Dulles Rail, a transit-oriented “smart growth” project, is supposed to transform car-centric Tysons Corner into an upscale pedestrian mecca. So why is Fairfax County scrambling to find parking spots for Metro riders before Phase I opens? Even county residents who support the Metrorail extension despite its still-spiraling costs are starting to wonder whether the grand plans for a “walkable” Tysons — initially promised at no extra cost to taxpayers countywide — were just a ruse to distract them from the fact that county officials ignored their own growth guidelines and approved aggressively higher densities without the foggiest idea of how to pay for $2 billion in infrastructure upgrades such development would require. Phase I is under construction and Fairfax officials haven’t even figured out how to get commuters to and from Tysons’ four new rail stations. There’s no funding for a new street grid in the notoriously unwalkable Tysons, where crossing the street should be classified as an extreme sport. And the ballyhooed bike paths, hiking trails and internal connector bus system are still nothing but pipe dreams. Hence the current scramble to identify hundreds of supposedly “temporary” parking spaces for transit riders on nearby commercial lots so the grand opening of Dulles Rail Phase I won’t be a complete bust.

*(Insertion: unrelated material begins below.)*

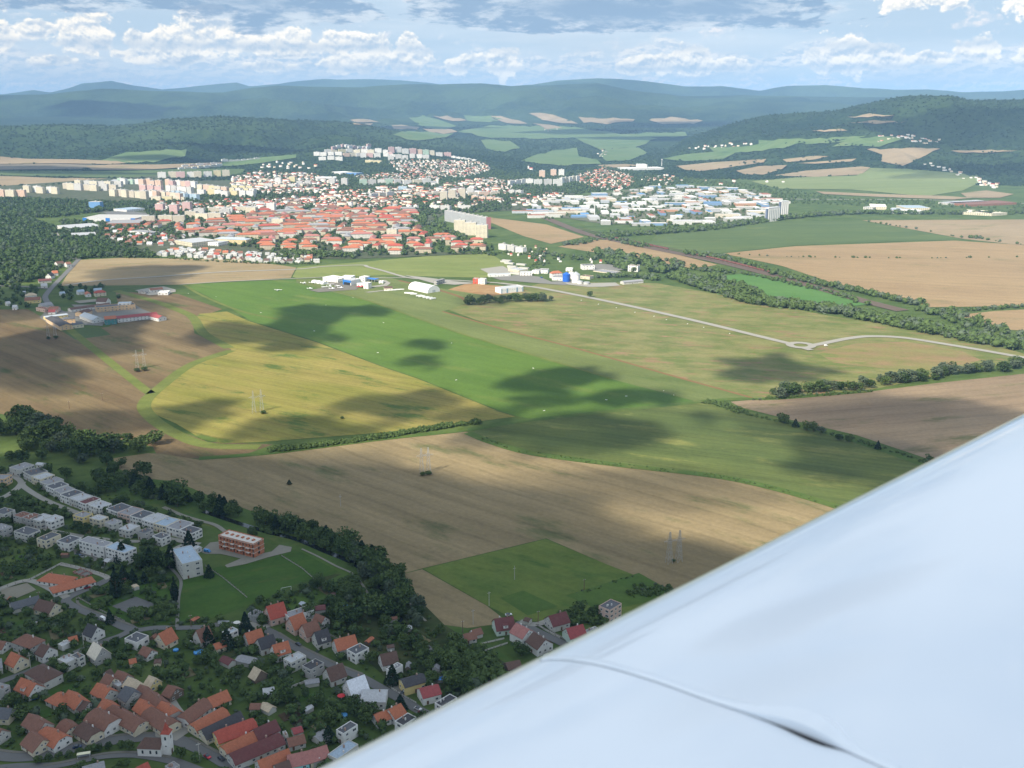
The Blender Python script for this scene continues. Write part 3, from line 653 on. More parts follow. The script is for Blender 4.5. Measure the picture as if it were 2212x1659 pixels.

While residents of nearby communities have trouble exiting their own neighborhoods because of the heavy Tysons Corner traffic, county planners are considering nine rezoning applications — including one for a 6-million-square-foot high-rise that will add 400 apartments and replace a parking lot at the corner of Leesburg Pike and Spring Hill Road. “I thought they were taking the traffic out,” Claudia Diamond, president of the Westwood Village Townhome Association, complained to the Fairfax Times in July. “This is bringing traffic in.” Exactly. Increasing density in traffic-choked Tysons Corner without any independent analysis of its potential effect on either taxpayers or commuters, is spectacularly irresponsible. Yet county staff routinely dismiss legitimate challenges to their rosy, but fictitious scenario of a redesigned, pedestrian-friendly Tysons Corner by claiming that any issues raised by concerned citizens are “under study.”
Study this: If Dulles Rail will increase mass transit ridership and decrease driving, why is Fairfax County looking for Metro parking spaces? And why hasn’t the Fairfax County Planning Commission at least done a cost/benefit analysis of transit-oriented development in Tysons before trying to stick taxpayers with the $2 billion tab?